● **Dataset content**

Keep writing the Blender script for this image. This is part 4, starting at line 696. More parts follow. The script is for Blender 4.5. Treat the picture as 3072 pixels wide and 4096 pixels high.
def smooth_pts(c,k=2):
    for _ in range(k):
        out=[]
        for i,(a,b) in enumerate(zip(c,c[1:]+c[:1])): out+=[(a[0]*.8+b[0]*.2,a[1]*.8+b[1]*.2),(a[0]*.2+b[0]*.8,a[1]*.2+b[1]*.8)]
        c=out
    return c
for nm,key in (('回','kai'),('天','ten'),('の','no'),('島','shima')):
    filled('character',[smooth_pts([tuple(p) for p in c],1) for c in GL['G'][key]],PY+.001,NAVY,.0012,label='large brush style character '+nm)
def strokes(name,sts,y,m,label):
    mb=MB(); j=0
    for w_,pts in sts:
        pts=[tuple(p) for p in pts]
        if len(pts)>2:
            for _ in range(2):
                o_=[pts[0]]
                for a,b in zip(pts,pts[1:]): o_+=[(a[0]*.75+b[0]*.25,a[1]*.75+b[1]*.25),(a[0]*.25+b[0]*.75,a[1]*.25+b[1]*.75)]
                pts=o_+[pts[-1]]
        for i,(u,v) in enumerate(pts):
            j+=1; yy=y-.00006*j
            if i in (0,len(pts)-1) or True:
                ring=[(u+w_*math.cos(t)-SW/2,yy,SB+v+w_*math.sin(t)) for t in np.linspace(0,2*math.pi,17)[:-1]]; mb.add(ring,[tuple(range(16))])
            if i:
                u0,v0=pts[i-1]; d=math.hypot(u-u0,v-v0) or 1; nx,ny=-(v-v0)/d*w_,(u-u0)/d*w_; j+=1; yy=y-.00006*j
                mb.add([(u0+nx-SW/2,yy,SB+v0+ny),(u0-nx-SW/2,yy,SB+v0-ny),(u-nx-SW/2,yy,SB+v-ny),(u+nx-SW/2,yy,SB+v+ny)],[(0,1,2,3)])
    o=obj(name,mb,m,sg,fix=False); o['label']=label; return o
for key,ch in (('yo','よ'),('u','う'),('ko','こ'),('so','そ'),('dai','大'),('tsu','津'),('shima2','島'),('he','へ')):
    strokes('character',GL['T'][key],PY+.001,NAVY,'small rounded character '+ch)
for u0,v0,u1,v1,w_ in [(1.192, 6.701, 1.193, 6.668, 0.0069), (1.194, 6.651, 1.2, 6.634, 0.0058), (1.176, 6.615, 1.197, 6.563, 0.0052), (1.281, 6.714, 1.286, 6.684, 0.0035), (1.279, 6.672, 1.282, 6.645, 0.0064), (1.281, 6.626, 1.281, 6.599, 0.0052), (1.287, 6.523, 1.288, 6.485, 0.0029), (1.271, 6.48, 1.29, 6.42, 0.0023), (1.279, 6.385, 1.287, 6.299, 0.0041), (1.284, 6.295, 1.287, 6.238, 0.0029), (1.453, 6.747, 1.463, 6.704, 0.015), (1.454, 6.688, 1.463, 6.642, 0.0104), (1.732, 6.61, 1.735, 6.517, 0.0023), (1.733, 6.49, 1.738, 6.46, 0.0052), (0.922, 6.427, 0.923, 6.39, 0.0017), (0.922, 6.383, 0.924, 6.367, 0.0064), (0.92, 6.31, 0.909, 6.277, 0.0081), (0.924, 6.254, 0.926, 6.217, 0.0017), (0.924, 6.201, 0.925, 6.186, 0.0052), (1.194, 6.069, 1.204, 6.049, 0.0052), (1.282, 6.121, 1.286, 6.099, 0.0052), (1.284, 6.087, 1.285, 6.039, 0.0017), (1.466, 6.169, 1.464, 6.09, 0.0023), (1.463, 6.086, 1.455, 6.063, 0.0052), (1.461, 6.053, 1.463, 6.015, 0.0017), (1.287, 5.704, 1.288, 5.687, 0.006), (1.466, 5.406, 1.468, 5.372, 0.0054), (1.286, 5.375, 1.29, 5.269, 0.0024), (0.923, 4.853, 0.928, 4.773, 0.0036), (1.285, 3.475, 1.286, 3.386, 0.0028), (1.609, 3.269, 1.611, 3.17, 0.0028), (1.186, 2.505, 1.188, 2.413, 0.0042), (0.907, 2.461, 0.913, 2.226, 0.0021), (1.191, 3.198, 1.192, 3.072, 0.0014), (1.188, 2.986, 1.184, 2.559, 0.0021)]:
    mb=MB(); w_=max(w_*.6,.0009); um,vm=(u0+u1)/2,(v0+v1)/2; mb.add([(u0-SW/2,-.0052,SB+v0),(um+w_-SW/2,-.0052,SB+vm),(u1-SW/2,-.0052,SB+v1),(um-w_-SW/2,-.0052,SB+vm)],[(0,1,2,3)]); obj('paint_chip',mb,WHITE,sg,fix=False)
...
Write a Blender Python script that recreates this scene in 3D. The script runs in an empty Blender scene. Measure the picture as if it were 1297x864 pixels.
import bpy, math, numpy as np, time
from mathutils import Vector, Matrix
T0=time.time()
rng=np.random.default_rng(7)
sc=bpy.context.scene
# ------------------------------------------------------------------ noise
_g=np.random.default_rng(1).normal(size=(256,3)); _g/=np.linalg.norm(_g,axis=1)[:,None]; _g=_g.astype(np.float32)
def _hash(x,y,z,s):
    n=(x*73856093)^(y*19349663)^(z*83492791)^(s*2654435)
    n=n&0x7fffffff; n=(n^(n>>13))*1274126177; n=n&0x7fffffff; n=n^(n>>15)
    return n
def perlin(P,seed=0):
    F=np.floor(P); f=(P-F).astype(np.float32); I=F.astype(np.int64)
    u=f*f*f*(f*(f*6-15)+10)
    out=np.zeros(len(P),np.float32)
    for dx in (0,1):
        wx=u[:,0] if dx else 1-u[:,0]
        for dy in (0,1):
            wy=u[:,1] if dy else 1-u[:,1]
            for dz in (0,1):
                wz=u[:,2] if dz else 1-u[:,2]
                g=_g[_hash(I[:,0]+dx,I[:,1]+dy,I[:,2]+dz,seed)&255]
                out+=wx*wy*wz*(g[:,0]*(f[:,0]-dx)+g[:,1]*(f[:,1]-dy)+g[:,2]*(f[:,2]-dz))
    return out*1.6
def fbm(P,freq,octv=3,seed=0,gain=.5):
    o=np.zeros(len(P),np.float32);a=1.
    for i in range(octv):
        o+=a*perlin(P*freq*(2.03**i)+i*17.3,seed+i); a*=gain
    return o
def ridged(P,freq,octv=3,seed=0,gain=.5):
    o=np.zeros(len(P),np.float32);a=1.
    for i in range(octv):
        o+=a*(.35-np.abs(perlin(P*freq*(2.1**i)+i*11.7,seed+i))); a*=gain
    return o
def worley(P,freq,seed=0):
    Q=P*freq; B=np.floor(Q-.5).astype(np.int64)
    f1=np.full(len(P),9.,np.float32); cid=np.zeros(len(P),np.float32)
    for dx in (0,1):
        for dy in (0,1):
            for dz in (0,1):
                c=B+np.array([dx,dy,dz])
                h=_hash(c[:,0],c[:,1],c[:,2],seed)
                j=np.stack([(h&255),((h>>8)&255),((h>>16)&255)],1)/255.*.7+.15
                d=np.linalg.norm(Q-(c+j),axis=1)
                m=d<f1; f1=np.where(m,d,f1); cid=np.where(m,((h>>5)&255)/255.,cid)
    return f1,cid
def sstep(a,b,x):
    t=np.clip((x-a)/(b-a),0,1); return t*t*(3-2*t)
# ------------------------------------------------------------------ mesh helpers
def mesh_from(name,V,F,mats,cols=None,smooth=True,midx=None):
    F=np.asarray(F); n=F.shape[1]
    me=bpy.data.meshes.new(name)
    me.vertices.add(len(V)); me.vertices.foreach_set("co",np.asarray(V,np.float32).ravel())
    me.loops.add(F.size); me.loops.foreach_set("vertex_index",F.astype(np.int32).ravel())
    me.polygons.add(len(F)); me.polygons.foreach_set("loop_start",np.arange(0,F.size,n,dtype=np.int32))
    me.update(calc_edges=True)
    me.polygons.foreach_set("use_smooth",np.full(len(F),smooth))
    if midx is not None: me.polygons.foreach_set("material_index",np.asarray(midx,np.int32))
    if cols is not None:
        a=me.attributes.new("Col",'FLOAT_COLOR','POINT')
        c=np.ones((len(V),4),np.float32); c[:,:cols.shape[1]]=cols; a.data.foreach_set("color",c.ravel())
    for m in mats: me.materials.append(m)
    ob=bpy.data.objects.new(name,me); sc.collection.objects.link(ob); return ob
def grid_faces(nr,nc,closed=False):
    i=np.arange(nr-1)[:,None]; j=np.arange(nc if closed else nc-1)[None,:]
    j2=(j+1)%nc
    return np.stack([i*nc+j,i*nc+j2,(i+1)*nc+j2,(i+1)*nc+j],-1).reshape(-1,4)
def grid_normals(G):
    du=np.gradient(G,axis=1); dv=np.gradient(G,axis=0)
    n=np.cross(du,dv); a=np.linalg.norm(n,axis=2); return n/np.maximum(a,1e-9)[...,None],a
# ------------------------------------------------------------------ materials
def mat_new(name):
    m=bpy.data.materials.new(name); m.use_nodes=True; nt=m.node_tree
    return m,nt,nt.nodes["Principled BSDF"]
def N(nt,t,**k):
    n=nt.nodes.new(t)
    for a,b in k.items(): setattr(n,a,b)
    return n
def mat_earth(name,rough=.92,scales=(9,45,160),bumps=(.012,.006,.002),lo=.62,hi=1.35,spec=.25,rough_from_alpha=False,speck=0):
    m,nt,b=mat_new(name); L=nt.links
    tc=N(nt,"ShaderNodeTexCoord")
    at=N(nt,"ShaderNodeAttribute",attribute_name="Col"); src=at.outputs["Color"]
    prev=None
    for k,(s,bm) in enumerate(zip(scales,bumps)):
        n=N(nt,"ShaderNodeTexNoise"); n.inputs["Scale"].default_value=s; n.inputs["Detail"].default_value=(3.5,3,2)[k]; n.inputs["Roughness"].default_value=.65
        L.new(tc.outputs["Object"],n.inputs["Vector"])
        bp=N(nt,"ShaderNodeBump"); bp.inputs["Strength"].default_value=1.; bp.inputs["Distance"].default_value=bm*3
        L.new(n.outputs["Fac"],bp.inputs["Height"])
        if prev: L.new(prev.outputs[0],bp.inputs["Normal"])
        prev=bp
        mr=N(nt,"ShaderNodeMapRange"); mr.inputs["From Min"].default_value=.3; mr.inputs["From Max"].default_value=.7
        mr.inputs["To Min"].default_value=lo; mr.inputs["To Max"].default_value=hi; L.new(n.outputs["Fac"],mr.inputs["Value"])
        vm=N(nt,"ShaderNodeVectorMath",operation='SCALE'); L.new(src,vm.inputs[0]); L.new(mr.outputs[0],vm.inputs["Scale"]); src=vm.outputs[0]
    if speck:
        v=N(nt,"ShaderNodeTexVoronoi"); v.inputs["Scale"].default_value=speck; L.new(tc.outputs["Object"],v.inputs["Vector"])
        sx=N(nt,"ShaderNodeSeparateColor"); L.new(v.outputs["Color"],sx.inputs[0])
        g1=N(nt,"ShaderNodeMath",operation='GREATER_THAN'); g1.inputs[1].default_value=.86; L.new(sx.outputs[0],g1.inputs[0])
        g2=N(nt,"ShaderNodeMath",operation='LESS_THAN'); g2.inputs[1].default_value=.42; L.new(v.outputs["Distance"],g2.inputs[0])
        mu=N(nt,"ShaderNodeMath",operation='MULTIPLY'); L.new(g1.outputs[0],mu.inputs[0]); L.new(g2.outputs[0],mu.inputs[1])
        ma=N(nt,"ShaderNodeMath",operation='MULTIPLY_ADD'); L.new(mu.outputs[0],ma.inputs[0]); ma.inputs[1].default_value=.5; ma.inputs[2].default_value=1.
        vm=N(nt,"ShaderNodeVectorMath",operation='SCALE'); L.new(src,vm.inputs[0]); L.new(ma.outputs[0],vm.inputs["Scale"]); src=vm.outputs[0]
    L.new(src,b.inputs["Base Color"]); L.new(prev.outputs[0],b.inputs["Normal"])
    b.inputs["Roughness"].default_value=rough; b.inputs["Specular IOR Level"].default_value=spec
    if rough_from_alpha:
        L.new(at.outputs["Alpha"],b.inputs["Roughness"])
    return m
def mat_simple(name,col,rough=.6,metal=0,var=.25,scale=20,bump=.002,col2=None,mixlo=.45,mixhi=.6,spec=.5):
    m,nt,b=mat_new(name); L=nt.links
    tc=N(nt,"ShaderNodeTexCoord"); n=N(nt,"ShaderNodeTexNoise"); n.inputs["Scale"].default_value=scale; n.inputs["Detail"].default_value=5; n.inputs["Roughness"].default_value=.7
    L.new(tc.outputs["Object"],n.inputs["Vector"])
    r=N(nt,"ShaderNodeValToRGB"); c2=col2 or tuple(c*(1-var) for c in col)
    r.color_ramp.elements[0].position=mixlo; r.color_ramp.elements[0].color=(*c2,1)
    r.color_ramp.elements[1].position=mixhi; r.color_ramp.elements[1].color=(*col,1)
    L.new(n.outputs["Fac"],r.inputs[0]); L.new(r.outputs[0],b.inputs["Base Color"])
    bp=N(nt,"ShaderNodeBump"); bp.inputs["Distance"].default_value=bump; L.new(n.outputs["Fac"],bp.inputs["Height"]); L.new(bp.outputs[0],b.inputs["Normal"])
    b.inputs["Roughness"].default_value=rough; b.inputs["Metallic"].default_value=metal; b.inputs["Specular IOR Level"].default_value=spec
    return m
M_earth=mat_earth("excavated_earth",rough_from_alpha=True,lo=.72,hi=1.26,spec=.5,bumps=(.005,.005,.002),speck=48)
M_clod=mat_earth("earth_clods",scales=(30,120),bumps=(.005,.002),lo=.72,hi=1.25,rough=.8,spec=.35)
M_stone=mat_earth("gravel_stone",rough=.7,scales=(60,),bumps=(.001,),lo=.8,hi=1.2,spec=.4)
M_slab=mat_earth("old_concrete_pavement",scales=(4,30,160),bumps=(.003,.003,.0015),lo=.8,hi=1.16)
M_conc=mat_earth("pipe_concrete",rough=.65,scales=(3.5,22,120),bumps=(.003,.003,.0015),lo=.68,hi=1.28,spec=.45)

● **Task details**
Where a line in the material contains "pixels", copy that line.

● **Solved problem**
Keep writing the Blender script for this image. This is part 4, starting at line 696. More parts follow. The script is for Blender 4.5. Treat the picture as 3072 pixels wide and 4096 pixels high.
Write a Blender Python script that recreates this scene in 3D. The script runs in an empty Blender scene. Measure the picture as if it were 1297x864 pixels.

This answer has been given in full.